------ Rows

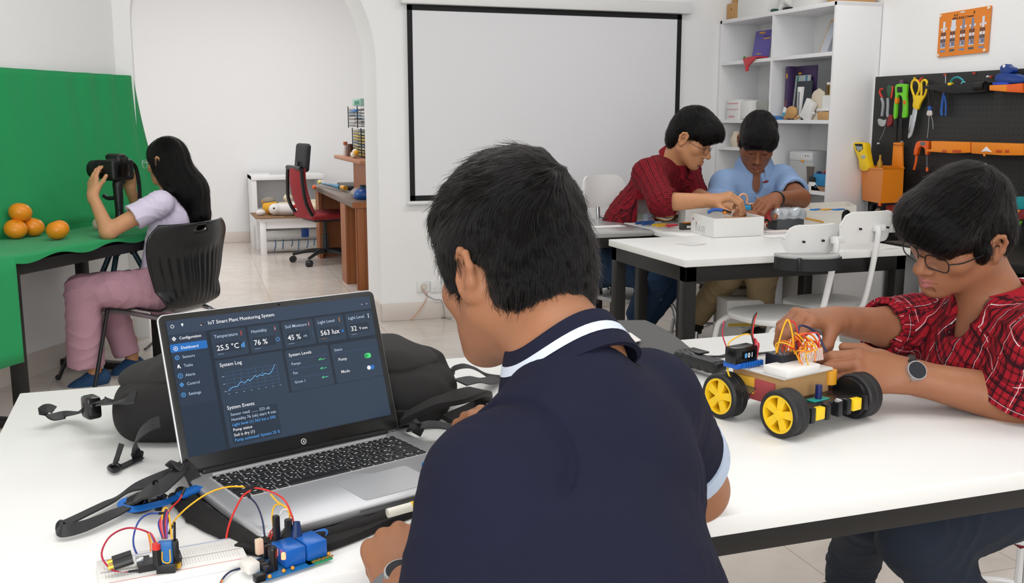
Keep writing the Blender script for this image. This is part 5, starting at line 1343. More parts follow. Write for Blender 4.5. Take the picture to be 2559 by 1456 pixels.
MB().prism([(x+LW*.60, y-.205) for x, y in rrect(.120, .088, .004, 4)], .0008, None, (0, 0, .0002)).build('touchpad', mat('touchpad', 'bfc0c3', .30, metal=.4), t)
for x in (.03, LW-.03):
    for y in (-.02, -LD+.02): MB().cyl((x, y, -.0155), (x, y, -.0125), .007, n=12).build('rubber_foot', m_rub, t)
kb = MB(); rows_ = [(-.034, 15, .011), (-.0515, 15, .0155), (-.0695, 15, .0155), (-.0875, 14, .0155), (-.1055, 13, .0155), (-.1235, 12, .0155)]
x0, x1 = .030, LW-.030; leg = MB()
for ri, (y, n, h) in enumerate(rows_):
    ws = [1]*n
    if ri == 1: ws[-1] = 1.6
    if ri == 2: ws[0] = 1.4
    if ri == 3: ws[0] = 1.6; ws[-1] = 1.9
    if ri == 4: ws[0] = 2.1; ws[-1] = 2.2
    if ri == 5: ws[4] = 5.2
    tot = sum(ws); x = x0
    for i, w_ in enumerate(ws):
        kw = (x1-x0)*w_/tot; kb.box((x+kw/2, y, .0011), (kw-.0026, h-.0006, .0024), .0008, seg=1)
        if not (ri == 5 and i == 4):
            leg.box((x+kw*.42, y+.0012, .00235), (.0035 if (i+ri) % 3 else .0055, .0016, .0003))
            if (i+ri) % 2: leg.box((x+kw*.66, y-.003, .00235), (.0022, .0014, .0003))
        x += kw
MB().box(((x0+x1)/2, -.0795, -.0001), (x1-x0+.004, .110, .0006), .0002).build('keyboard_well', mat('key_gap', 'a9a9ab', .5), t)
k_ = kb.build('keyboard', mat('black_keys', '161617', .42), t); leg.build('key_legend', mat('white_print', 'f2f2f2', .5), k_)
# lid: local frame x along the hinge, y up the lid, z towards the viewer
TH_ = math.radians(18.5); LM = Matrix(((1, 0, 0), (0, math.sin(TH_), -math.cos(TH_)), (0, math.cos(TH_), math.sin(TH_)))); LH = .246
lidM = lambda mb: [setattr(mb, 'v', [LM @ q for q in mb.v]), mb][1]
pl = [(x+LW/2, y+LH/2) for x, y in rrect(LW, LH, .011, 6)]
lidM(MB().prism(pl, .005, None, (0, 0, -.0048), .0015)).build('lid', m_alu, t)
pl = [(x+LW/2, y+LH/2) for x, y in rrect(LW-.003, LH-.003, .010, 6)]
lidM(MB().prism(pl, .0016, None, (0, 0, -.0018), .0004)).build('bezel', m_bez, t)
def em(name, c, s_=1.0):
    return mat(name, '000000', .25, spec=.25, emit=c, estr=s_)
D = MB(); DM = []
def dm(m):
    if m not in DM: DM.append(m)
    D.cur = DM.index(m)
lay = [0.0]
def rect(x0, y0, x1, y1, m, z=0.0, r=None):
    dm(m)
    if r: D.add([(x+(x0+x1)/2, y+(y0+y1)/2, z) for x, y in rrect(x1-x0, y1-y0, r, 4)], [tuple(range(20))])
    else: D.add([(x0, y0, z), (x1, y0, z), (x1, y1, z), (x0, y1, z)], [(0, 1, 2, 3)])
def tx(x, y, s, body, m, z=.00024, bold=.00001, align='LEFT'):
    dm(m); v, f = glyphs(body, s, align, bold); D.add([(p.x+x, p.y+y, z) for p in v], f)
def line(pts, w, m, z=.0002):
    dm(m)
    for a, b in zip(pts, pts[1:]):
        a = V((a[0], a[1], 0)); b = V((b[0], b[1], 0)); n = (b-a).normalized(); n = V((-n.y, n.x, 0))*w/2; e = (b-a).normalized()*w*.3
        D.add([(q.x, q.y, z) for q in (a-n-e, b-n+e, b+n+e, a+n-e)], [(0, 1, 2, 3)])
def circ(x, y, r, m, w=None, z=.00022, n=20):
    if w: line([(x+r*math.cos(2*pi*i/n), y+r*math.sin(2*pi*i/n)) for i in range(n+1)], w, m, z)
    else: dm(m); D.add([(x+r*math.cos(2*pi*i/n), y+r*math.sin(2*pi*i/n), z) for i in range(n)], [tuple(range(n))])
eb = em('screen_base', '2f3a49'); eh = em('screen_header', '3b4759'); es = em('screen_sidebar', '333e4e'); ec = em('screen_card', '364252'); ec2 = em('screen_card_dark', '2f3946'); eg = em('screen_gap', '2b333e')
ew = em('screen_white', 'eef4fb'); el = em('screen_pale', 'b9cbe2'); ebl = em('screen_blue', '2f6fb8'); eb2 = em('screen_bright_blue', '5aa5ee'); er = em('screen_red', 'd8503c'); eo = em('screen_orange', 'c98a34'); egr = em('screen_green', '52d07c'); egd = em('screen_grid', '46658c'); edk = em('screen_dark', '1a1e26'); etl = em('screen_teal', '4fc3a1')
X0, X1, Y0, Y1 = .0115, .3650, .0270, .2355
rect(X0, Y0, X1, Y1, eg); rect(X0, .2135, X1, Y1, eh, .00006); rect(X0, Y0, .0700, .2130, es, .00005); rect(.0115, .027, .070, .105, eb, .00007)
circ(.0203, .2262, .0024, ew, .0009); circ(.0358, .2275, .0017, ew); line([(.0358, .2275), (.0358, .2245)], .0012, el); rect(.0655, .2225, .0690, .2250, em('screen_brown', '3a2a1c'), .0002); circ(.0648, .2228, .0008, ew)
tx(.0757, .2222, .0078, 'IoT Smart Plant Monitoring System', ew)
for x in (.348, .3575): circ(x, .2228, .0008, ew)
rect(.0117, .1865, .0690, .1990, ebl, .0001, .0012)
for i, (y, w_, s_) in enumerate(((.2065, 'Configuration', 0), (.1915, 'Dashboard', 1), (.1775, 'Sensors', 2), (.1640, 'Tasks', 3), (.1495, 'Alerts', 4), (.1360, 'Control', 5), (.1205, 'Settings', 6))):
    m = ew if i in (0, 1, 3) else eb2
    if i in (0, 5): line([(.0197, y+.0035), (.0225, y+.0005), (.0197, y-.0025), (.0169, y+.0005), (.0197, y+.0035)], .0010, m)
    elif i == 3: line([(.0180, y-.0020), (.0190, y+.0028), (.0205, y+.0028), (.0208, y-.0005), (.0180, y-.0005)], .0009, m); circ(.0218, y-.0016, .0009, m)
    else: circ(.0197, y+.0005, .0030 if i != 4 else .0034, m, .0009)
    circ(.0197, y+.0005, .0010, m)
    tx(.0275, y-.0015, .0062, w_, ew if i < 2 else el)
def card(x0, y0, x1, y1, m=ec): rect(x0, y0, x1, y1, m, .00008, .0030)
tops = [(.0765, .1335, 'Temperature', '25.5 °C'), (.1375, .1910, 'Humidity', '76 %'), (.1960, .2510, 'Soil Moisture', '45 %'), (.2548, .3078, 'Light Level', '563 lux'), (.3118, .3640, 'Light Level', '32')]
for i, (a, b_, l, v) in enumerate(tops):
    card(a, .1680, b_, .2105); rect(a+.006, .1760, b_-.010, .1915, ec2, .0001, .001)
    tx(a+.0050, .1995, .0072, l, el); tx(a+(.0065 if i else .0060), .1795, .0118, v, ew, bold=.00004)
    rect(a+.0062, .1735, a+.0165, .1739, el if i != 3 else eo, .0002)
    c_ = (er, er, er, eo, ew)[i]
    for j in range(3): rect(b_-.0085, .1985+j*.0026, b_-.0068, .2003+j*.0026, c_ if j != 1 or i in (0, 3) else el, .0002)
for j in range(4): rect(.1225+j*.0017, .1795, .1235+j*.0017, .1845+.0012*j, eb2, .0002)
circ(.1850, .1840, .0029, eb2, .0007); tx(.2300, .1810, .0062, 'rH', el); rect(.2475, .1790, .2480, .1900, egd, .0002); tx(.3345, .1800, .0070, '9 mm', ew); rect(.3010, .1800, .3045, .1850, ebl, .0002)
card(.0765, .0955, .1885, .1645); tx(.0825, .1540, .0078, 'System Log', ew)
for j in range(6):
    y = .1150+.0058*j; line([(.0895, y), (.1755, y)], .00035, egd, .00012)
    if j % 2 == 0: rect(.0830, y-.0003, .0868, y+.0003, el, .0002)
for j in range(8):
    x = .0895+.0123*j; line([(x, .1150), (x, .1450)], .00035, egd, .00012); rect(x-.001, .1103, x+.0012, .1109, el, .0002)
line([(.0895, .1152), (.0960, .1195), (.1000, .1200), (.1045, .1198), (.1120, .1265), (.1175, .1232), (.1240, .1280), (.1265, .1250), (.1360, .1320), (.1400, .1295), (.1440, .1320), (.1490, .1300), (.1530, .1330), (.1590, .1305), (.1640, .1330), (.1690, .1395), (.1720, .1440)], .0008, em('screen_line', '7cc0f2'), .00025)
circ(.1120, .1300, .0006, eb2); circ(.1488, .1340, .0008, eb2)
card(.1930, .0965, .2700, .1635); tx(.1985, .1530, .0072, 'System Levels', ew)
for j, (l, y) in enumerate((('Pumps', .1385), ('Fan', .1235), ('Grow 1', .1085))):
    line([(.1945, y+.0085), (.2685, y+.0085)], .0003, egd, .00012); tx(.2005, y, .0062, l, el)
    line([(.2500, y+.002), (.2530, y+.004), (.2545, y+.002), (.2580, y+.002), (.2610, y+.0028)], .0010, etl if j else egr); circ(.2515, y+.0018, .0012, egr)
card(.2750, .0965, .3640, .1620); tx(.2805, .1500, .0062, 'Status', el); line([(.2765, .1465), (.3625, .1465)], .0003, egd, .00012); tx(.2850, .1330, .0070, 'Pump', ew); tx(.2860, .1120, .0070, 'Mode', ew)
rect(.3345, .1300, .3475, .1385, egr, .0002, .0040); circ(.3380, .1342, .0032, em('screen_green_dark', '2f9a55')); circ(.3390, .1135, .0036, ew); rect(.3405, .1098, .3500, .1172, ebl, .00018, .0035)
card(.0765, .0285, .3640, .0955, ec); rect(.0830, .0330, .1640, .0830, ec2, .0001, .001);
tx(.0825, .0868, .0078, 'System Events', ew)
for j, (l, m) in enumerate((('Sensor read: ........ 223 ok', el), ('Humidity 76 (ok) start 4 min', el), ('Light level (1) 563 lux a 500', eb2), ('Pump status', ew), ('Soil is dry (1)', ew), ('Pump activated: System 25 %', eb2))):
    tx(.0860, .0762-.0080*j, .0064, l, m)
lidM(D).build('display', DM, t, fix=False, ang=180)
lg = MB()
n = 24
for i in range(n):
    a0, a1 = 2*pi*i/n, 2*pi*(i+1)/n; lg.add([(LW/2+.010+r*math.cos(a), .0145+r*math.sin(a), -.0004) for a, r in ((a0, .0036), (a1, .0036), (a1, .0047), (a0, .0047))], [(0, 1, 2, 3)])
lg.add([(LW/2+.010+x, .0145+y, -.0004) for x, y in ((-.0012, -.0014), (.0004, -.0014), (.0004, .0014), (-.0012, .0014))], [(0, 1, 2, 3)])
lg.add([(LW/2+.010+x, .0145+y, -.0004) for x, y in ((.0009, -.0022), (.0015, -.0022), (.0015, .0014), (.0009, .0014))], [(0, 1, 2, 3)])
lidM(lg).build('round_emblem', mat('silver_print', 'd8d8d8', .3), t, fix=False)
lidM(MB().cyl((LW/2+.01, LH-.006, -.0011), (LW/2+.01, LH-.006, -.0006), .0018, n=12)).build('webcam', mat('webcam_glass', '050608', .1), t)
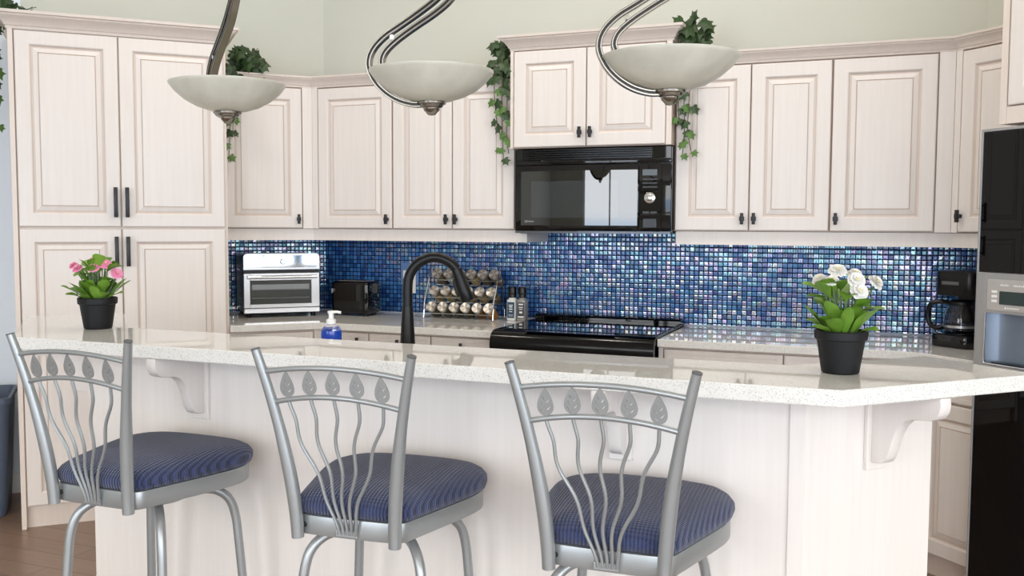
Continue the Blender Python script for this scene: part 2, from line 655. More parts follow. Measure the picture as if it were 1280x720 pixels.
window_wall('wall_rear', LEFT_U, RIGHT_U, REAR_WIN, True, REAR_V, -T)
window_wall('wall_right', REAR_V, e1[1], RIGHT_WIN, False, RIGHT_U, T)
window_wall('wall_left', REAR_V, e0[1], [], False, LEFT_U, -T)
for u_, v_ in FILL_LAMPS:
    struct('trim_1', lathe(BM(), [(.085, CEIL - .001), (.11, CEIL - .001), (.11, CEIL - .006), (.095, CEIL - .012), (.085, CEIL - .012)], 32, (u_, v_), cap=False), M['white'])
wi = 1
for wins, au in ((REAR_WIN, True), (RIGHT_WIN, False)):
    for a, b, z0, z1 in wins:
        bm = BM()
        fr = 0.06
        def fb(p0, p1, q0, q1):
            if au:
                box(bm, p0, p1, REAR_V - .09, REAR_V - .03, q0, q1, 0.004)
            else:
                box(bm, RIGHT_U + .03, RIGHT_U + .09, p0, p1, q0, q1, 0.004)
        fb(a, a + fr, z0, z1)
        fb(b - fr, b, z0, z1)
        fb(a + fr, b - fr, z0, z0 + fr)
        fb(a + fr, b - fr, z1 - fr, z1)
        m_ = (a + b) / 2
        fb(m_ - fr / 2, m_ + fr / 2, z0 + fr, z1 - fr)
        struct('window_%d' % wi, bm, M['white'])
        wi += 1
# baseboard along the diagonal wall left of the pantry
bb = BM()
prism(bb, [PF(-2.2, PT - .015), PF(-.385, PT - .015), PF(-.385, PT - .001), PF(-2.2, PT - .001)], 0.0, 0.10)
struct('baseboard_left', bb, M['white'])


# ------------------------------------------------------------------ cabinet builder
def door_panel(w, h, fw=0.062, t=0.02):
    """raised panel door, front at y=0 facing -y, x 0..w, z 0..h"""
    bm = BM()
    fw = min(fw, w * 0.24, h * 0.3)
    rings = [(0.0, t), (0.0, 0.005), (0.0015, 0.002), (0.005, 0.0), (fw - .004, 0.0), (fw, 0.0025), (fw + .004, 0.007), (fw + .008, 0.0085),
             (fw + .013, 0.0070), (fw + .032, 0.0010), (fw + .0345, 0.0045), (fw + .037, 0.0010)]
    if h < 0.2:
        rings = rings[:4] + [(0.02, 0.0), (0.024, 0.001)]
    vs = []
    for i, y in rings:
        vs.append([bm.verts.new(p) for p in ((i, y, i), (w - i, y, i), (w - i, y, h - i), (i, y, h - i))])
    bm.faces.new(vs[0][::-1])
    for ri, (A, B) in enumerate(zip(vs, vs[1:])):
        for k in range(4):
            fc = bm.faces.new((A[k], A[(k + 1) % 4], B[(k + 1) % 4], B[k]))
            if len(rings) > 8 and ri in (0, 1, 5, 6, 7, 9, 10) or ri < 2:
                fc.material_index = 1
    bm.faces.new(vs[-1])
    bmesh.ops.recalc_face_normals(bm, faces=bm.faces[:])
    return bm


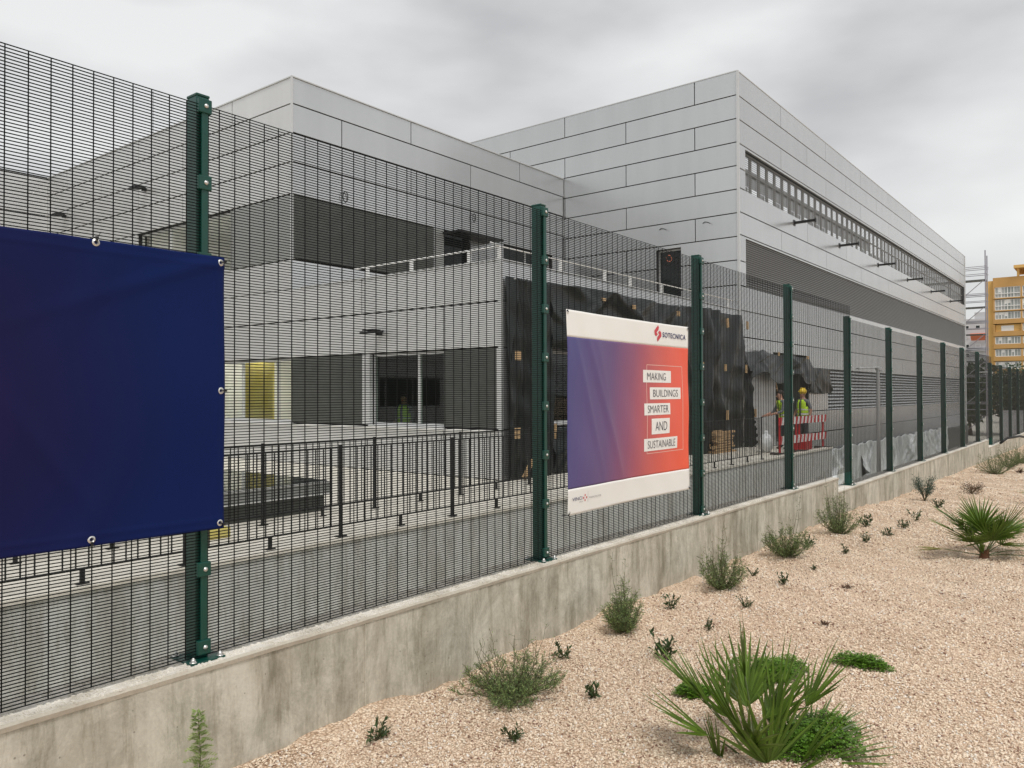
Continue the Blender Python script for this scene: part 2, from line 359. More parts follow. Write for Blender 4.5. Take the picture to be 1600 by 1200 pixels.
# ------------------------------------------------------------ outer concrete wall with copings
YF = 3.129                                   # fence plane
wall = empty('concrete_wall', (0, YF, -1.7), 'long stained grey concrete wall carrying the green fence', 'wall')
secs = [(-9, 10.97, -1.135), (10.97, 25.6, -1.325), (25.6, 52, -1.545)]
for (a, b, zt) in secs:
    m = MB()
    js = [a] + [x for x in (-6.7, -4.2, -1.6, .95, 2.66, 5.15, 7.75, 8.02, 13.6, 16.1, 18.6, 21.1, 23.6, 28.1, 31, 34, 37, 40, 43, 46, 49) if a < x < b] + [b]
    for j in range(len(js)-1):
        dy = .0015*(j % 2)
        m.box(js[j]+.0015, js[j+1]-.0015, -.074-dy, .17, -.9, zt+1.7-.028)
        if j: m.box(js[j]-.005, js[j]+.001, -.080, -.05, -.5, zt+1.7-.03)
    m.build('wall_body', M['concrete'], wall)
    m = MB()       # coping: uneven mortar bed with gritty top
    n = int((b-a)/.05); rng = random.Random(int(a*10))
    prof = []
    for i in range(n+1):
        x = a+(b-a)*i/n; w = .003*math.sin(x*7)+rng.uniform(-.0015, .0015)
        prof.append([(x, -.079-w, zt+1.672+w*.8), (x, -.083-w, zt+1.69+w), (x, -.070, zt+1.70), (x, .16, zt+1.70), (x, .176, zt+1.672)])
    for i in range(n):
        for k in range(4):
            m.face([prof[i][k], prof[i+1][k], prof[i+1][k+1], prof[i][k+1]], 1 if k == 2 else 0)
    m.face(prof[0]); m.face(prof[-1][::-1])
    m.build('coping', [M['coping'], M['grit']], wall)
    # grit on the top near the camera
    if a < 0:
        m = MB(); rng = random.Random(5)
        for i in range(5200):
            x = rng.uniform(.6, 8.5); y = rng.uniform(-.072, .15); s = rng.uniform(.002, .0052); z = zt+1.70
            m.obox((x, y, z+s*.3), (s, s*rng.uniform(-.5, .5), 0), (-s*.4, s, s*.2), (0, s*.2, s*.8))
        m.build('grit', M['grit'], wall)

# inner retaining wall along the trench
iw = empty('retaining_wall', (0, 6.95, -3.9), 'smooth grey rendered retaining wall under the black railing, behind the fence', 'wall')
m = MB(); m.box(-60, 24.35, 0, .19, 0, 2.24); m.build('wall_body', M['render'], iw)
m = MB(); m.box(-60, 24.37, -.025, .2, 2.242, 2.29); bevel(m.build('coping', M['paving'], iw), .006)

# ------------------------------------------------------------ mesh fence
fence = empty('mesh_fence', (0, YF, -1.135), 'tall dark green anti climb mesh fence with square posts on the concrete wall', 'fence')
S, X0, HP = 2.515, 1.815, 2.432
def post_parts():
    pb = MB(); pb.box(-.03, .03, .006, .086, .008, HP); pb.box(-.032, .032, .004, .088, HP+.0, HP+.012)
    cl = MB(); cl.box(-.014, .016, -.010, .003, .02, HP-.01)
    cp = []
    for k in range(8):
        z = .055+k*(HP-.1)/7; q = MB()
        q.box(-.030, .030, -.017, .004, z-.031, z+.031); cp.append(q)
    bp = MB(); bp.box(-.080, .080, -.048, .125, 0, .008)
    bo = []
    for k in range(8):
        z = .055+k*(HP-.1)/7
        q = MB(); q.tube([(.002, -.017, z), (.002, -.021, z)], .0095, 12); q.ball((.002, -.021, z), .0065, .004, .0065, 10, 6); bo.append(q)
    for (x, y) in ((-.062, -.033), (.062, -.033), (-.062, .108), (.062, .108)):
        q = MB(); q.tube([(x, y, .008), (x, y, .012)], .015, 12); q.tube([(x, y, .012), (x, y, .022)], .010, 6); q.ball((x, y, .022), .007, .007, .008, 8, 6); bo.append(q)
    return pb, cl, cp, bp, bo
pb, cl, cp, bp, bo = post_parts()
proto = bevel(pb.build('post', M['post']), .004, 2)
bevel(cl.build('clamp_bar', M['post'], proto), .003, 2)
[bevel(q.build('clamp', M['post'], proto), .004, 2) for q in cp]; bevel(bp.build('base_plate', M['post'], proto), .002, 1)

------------

*Problem*: Count the lines of the data that include the string "from", and give only that number.

*Result*: 2